The fixed payment coverage ratio measures the ability of the enterprise to meet all of its fixed-payment obligations on time. In other words, the fixed payment coverage ratio measures the ability to service debts.

As outsiders, when analyzing the capital structure decisions of firms, we can use the fixed payment coverage ratio as an indirect measure of the level of debt in the firm’s capital structure. Commonly, the lower the ratio the higher the degree of financial leverage (amount of debt) in the capital structure of the enterprise and the higher the risk.
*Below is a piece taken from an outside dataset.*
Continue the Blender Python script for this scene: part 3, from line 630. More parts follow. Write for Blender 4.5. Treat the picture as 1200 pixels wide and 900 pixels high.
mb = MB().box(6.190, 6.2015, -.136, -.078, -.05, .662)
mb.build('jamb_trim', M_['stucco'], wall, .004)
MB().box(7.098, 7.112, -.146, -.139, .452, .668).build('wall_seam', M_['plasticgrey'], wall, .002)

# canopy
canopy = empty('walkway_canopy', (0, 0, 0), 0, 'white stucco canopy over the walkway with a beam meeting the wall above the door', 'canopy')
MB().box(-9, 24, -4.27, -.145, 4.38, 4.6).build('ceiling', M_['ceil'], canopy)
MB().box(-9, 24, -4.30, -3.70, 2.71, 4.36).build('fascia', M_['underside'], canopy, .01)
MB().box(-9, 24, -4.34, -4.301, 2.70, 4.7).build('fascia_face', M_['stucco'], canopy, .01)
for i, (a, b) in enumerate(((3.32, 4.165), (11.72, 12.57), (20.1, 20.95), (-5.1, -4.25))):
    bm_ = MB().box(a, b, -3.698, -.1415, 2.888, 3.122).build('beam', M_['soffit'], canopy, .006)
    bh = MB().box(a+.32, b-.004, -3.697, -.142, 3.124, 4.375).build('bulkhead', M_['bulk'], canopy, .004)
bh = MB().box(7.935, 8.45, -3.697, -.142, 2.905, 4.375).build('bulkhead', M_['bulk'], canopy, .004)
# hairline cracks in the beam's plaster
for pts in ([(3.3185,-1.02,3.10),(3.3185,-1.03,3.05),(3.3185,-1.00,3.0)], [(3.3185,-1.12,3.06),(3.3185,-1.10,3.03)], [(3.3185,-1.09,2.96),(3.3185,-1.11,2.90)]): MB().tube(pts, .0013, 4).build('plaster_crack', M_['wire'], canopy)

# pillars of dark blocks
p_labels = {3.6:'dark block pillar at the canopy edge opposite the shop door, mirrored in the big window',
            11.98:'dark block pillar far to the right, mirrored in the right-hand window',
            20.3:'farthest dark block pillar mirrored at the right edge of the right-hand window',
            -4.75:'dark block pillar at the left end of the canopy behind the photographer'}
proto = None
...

The formula for the fixed payment coverage ratio is as follows:

Fixed Payment Coverage Ratio = EBIT+LP/I+LP +((PP +PSD)*(1/1-T))

Where:

EBIT = earnings before interest and tax (operating profit)

LP = lease payments

I = interest charges

PP = principal payments

PSD = preferred stock dividends

T = tax rate

Test yourself


Assume ABC Company has an operating profit of $550,000 and interest charges of $100,000. The lease payments are fixed at $20,000, principal payments are at $60,000 and preferred stock dividends are at $15,000. The corporate tax rate of ABC is 40%.

The fixed payment coverage ratio of ABC is calculated as follows:

= 550,000+20,000/100,000+20,000+((60,000+15,000)*(1/1-T))

= 570,000/120,000+((75,000)*1.67)

= 570,000/120,000+125,250

= 570,000/245,250

= 2.3

The fixed payment coverage ratio of ABC is 2.3. Since EBIT is more than two times larger than fixed-payment obligations, it appears that ABC is in a strong position to live up to its fixed-payment obligations as they come due. However, as with all financial ratios, the ratio should be compared to the industry average before any conclusions are drawn.

Note the following


Generally, the higher the ratio the lower the risk that  enterprise will not be able to meet its fixed-payment obligations on time. Therefore, generally, a higher ratio is better. However, as with times interest earned ratio, cognizance needs to be taken of the fact that the higher the ratio the lower the risk and lower the return.

Therefore, at some point, the fixed payment coverage ratio may be too high. This will occur if a business is unnecessarily careful with taking up more debt. This will result in very low risk, but also in lower return. This, of course, is not aligned with the overall goal of the enterprise, which is the maximization of the wealth of its shareholders.